October 22, 2012


Reaction to the Third Presidential Debate

The third and final presidential debate was President Obama's best moment in the campaign so far. He was prepared on every issue and knew Mitt Romney's record of past statements just as well.

Obama succeeded because he conveyed his unique view of the world from the Oval Office. For undecided voters watching, all they probably heard was that he's the commander-in-chief. And that's what Team Obama wanted.

For the most part, Romney made an effort to look presidential by not attacking. He was exceedingly careful and desperately tried not to make a mistake. In fact, despite his rhetoric for the last two years, he now apparently agrees with most of the Obama administration's foreign policy.

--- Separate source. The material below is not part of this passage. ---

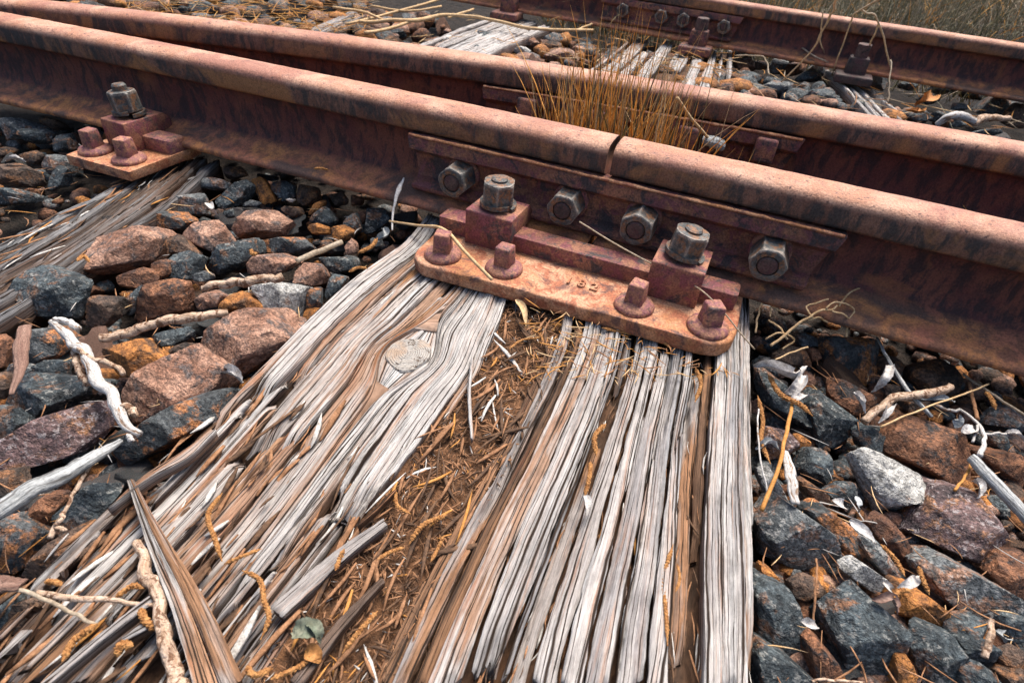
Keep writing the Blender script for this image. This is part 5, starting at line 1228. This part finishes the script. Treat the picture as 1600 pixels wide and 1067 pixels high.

As a result, Romney's biggest opponent was not the president, it was his own words. Obama did a brilliant job of bringing up past Romney statements -- on Iraq, on the nation's biggest adversary, on Afghanistan, on Osama bin Laden -- to make him look unprepared for the presidency.

As the debate went on, Romney tried many times to move the international affairs discussion back to the economy where he was more comfortable. It was as if he had only 30 minutes of foreign policy talking points for a 90 minute debate. As a result he seemed to string together random thoughts which often made him sound incoherent.

Obama won the debate hands down.

Bob Schieffer started off doing a good job as moderator, framing questions but still letting the candidates engage each other. But he lost control of the debate as both Romney and Obama often preferred to talk about the economy. It's clear that both candidates know that most voters don't care much about foreign policy.